May 25th, 2007 Posted by D Webber

Number-oriented people love their spreadsheets. Every once in a while I run into someone who has created a prized Excel document encrusted with VBA macros, filters and formulas that make String Theory look simple. Usually these monsters started life as a quick-and-dirty “what if” then grew over several years like fungus.

As I’ve written before, testing of these beasts is usually minimal yet the calculations they produce are trusted as gospel. Spreadsheet errors are estimated to cause billions in losses each year, yet the issue remains a blind spot for most organizations.

Oregon State University has announced a unusual tool they’re calling “GoalDebug” that attempts to help reduce spreadsheet errors. I say “unusual” because the software isn’t an auditing tool to verify spreadsheet accuracy in any definitive way, but rather what sounds like an expert-system driven suggestion system. According to the announcement, the tool identifies ways humans commonly make mistakes then “gives end users a chance to explore, apply, refine, or reject suggested changes”. From the announcement:

For instance, if someone sees a figure in a spreadsheet that seems suspicious or is clearly incorrect, they can plug in the correct number, and the OSU system can suggest several programming mistakes that might have created the error – which the user can then sort through and use to identify the problem.

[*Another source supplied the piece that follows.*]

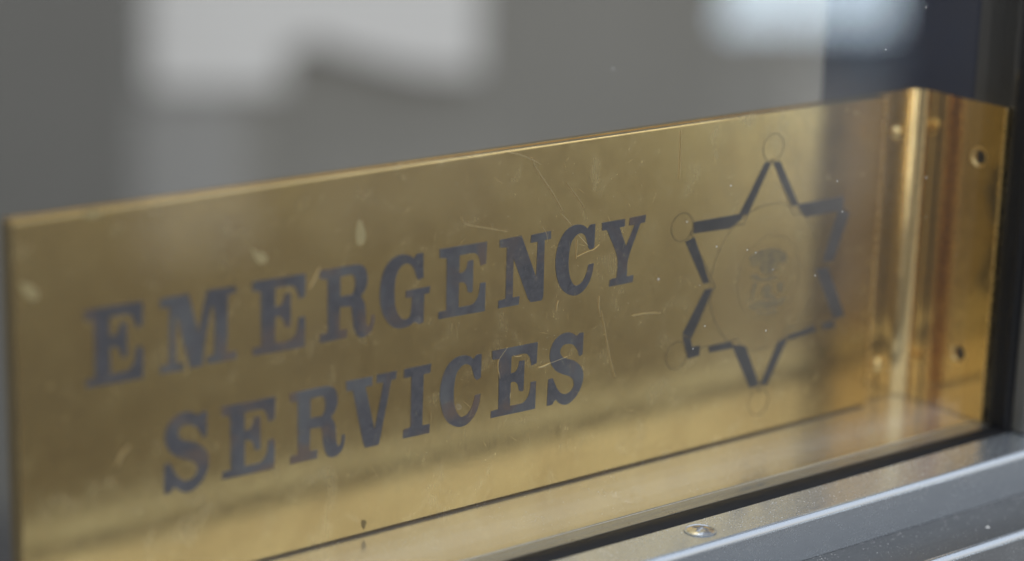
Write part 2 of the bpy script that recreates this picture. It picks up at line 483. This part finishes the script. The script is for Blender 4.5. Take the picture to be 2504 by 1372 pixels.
LETTERS=[('E',-104.91,0.02),('M',0.00,0.00),('E',-58.04,-0.10),('R',0.00,0.00),('G',0.00,0.00),('E',0.00,0.00),('N',0.00,0.00),('C',0.00,0.00),('Y',0.00,0.00),('S',0.00,0.00),('E',-67.23,-31.36),('R',-9.10,-31.36),('V',0.00,0.00),('I',0.00,0.00),('C',-38.95,-31.19),('E',18.56,-31.48),('S',122.47,0.03)]
STAR_STROKES=[[(243.28,85.28),(245.78,84.70),(237.25,69.94),(233.49,70.17)],
[(215.79,70.77),(233.45,70.74),(235.68,69.59),(230.28,66.81),(215.83,67.29)],
[(212.79,65.29),(216.35,66.18),(223.25,51.47),(220.77,51.43)],
[(221.53,49.61),(224.67,49.55),(216.92,35.44),(213.33,37.26)],
[(213.35,36.90),(216.73,35.47),(217.45,32.77),(220.59,32.66),(220.61,29.50),(216.01,29.30)],
[(224.19,31.61),(233.38,31.62),(233.73,29.38),(224.50,29.68)],
[(233.46,30.59),(239.26,29.23),(246.04,15.74),(242.00,15.30)],
[(252.87,28.36),(257.15,28.89),(249.02,14.89),(246.24,15.70)],
[(256.32,29.47),(268.32,30.95),(268.90,28.83),(257.62,27.92)],
[(267.18,48.96),(272.40,48.77),(281.22,31.89),(276.57,31.30)],
[(275.57,67.24),(280.42,64.99),(274.66,50.50),(269.83,50.62)],
[(257.10,70.56),(277.29,70.52),(277.49,66.11),(261.19,65.99)],
[(246.35,84.70),(249.40,84.75),(258.30,70.12),(255.37,70.36)],
[(271.35,30.81),(276.39,31.10),(277.42,28.68),(272.03,28.83)]]
STAR_SEAL=[[(238.77,56.95),(242.67,58.10),(246.46,58.55),(250.97,57.47),(254.41,55.67),(254.27,52.65),(251.30,53.38),(250.66,51.59),(248.44,50.33),(245.75,50.31),(243.90,51.89),(243.00,53.75),(240.33,53.72)],
[(239.56,51.25),(241.84,51.34),(244.26,49.67),(250.23,49.63),(251.66,48.68),(247.25,48.20),(241.42,49.24)],
[(240.72,48.49),(242.63,48.48),(242.24,45.94),(241.29,43.35),(239.96,43.27)],
[(244.47,44.29),(245.10,46.22),(246.93,47.38),(248.76,46.23),(248.50,44.53),(251.37,42.47),(248.29,42.23)],
[(251.20,47.16),(253.53,47.24),(253.91,44.84),(252.45,43.61),(251.17,45.13)],
[(238.76,41.44),(242.89,42.37),(247.73,42.03),(255.90,42.05),(252.93,40.03),(247.92,39.53),(242.11,40.03)],
[(241.77,39.36),(247.01,38.80),(252.02,39.15),(250.77,37.75),(246.12,37.78)]]
STAR_BALLS=[(246.25,89.19,4.35,4.32),(211.37,69.81,4.28,4.46),(211.43,31.09,3.94,4.50),(245.92,10.29,4.81,4.75)]
SCRATCHES=[(0.169,[(155.07,97.08),(156.60,94.06),(162.59,86.46),(166.43,80.76)]),
(0.169,[(166.02,80.00),(169.82,76.23)]),
(0.225,[(172.14,73.21),(176.00,69.49)]),
(0.169,[(146.32,99.70),(150.82,98.38),(155.09,96.51),(158.28,94.66)]),
(0.112,[(167.56,88.47),(171.38,84.16),(174.18,80.54)]),
(0.140,[(131.55,83.75),(133.37,81.48),(139.59,79.61),(147.30,77.51)]),
(0.140,[(209.12,98.36),(209.39,88.82),(209.21,84.05)]),
(0.112,[(172.06,71.82),(172.00,66.30)]),
(0.112,[(180.18,69.13),(178.29,67.98),(176.08,67.71),(172.13,66.75)]),
(0.169,[(193.46,46.17),(198.90,46.02),(204.43,45.24)]),
(0.112,[(180.89,53.88),(180.88,50.88),(181.63,47.75)]),
(0.112,[(181.85,49.52),(185.55,35.54),(187.87,28.99)]),
(0.337,[(83.71,71.43),(85.31,73.89),(86.80,76.37)]),
(0.281,[(27.53,34.88),(28.94,37.57),(31.02,39.27)]),
(0.337,[(159.56,36.63),(161.59,36.75),(163.34,37.16)]),
(0.112,[(163.34,37.16),(166.70,37.64),(169.79,38.06)]),
(0.112,[(148.35,44.42),(145.34,40.82),(146.05,35.98)]),
(0.112,[(159.36,77.09),(160.87,75.15),(161.39,72.75)]),
(0.112,[(150.57,41.91),(151.59,41.25),(153.46,41.16)]),
(0.112,[(149.77,31.14),(149.69,29.37)]),
(0.140,[(166.00,55.05),(165.61,53.93),(165.53,52.17)])]
DRIPS=[[(98.55,87.36),(99.83,86.43),(100.88,83.56),(100.14,80.72),(98.36,80.87),(97.82,83.45)],
[(66.10,84.87),(68.00,83.32),(70.04,82.82),(71.11,81.17),(70.03,79.95),(68.23,80.54),(67.28,81.95)],
[(3.52,85.41),(5.79,84.47),(7.82,82.36),(7.33,80.34),(5.67,81.10),(3.96,83.16)],
[(20.35,99.83),(23.05,100.27),(24.98,99.41),(23.54,98.21),(21.07,98.74)]]
STAIN=[(100.47,4.63),(101.05,4.19),(101.51,4.19),(101.98,3.42),(101.87,2.93),(101.08,1.47),(100.25,3.30)]
GLASS_SPECKS=[(0.2144,0.0648),(0.2539,0.1230),(0.2694,0.1338),(0.2144,0.1271),(0.1812,0.0830),(0.2131,0.0473),(0.2314,0.0605),(0.2407,0.0778),(0.2074,0.0707),(0.2042,0.0719),(0.1719,0.0685),(0.1897,0.0525),(0.1925,0.0745),(0.2378,0.0871),(0.1967,0.0910),(0.1857,0.0467),(0.0927,0.0703),(0.1532,0.1271),(0.1059,0.0451),(0.2748,0.0835)]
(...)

I’m sure the system bears no resemblance but that description reminds me of the “Clippy” assistant for MS Office. As an end-user on-the-job training tool such a tool might have value, but should software regularly used for critical financial analysis be debugged with such a loose approach? Compare the functionality to other statements in the announcement:

“…it has been observed that up to 90 percent of the spreadsheets being used have non-trivial errors in them.”

“…the costs or financial misrepresentations are far more serious, and companies have lost millions or billions of dollar”

“There are dozens of places an error can be made… A person can click their mouse in the wrong spot, a simple mechanical error. They could use a plus instead of a minus, add a row at the end of a data area instead of in the middle, and get a completely different result.”

What other form of software is widely used and trusted yet results in errors 90% of the time, costs millions or billions and can be broken dozens of trivial ways? If spreadsheets are this bad, maybe it’s time to rethink using spreadsheets at all.